Eine höhere Rente „kaufen“
Wie aber lassen sich bei vorzeitigem Renteneintritt finanzielle Einbußen verhindern oder verringern? „Wer mindestens 50 Jahre alt ist, kann freiwillig in sein Rentenkonto investieren“, sagt DRV-Rentenexpertin Gundula Sennewald. „Um bei einer monatlichen Bruttorente von 1000 Euro einen lebenslangen Abschlag von rund 100 Euro auszugleichen, muss der Versicherte aktuell etwa 22.000 Euro an die Rentenkasse überweisen.“
Beispiel: Die DRV teilt Ihnen mit, dass Ihre Rentenanwartschaft 1200 Euro beträgt. Wenn Sie drei Jahre früher aus dem Arbeitsalltag ausscheiden, beträgt Ihre Rente noch 1070 Euro. So gerechnet: 1200 x (1 – 36 x 0,003) = 1070. Diese – lebenslange – monatliche Minderung um 130 Euro können Sie durch eine – einmalige – Sonderzahlung von 32.835 Euro ausgleichen (Quelle: DRV, basierend auf Zahlenwerten ab 1.7.2021).
Wie funktioniert Altersteilzeit?
Eine weitere Möglichkeit, um eher aus dem Job auszusteigen, ist die Altersteilzeit. „Hier handelt es sich nicht um eine vorgezogene Altersrente, sondern um eine gleitende Übergangsphase vom Job in die Rente“, erklärt DRV-Rentenexpertin Sennewald. „Einen rechtlichen Anspruch auf Altersteilzeit gibt es nicht – bei diesem Modell muss der Arbeitgeber mitspielen.“ Interessierte sollten hier direkt ihren Arbeitgeber ansprechen.

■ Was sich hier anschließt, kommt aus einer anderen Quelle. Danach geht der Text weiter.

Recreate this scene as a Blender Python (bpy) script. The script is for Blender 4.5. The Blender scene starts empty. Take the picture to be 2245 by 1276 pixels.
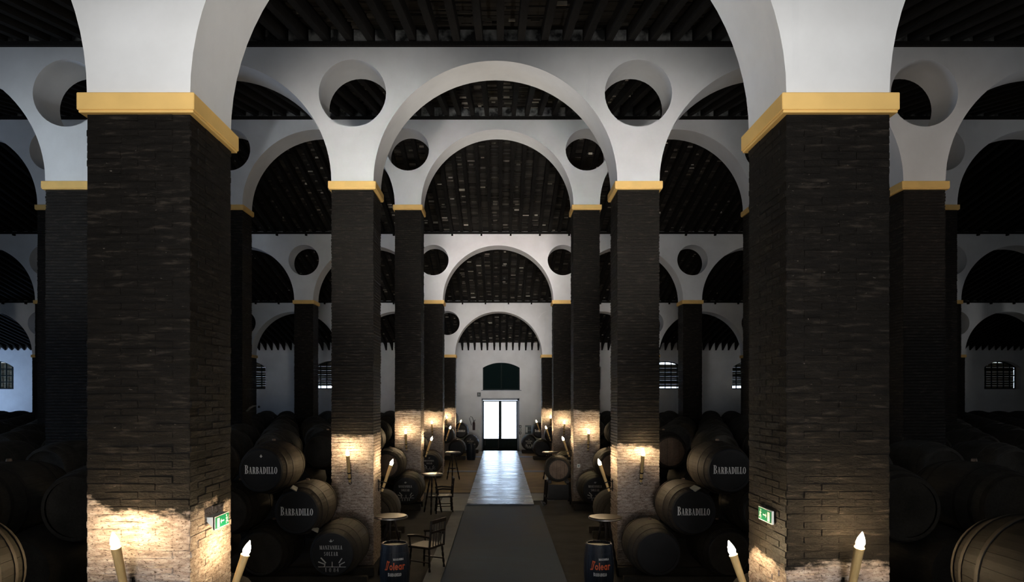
import bpy, bmesh, math, random
from math import pi, sin, cos, sqrt, radians
from mathutils import Vector, Matrix
from mathutils.geometry import tessellate_polygon

rng = random.Random(7)
SC = bpy.context.scene
COL = SC.collection

# ------------------------------------------------------------------ camera
ZC = 3.05                     # eye height above the cellar floor
F_PX = 24.0 / 36.0 * 2245
cam_d = bpy.data.cameras.new('camera')
cam_d.lens = 24.0
cam_d.sensor_width = 36.0
cam_d.sensor_fit = 'HORIZONTAL'
cam_d.shift_x = (1122.5 - 1097.0) / 2245
cam_d.shift_y = (872.0 - 638.0) / 2245
cam_d.clip_end = 400
cam = bpy.data.objects.new('camera', cam_d)
cam.location = (0, 0, ZC)
cam.rotation_euler = (pi / 2, 0, 0)
COL.objects.link(cam)
SC.camera = cam

# ------------------------------------------------------------------ world, daylight, exposure
SC.view_settings.view_transform = 'Standard'
SC.view_settings.look = 'None'
SC.view_settings.gamma = 1.0
SC.view_settings.use_curve_mapping = False
SC.view_settings.exposure = 0.0
w = bpy.data.worlds.new('daylight')
SC.world = w
w.use_nodes = True
bg = w.node_tree.nodes['Background']
bg.inputs['Color'].default_value = (0.86, 0.93, 1.0, 1)
bg.inputs['Strength'].default_value = 1.3


def area(name, loc, rot, sx, sy, power, col):
    d = bpy.data.lights.new(name, 'AREA')
    d.shape = 'RECTANGLE'
    d.size = sx
    d.size_y = sy
    d.energy = power
    d.color = col
    o = bpy.data.objects.new(name, d)
    o.location = loc
    o.rotation_euler = rot
    COL.objects.link(o)
    return o


sun_d = bpy.data.lights.new('sun', 'SUN')
sun_d.energy = 30.0
sun_d.angle = 0.02
sun_d.color = (1.0, 0.98, 0.95)
sun = bpy.data.objects.new('sun', sun_d)
sun.rotation_euler = Vector((0.35, 0.5, -0.79)).to_track_quat('-Z', 'Y').to_euler()
COL.objects.link(sun)
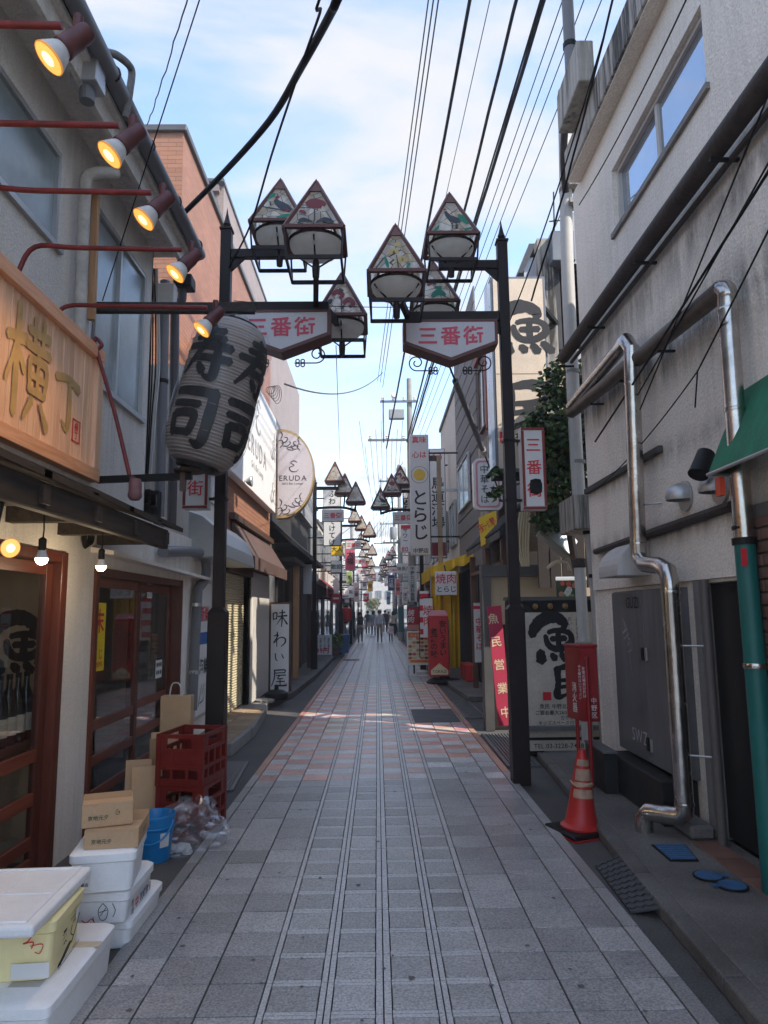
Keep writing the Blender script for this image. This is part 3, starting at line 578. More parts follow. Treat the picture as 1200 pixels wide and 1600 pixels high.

Es gibt zwei Varianten: Beim Blockmodell reduziert der Beschäftigte zum Beispiel für vier Jahre seine Arbeitszeit, er arbeitet in den ersten zwei Jahren voll und in den folgenden zwei Jahren gar nicht mehr. Sein Teilzeitgehalt fällt aber in beiden Blöcken gleich hoch aus. Im Gleichverteilungsmodell bleibt die Arbeitszeit konstant über den vereinbarten Zeitraum aufgeteilt – das eignet sich also nicht für den vorzeitigen Ruhestand.
Rat holen, clever planen
„Egal, welches Modell der Versicherte für seinen vorzeitigen Ausstieg aus dem Arbeitsleben favorisiert, er sollte sich gut informieren – am besten bei einer Beratungsstelle der Deutschen Rentenversicherung“, rät DRV-Rentenexpertin Sennewald. „Denn die individuellen Beiträge und Abschläge selbst zu berechnen, ist bei der komplexen Materie für die meisten Menschen zu kompliziert.“ Die Beratungen sind kostenfrei.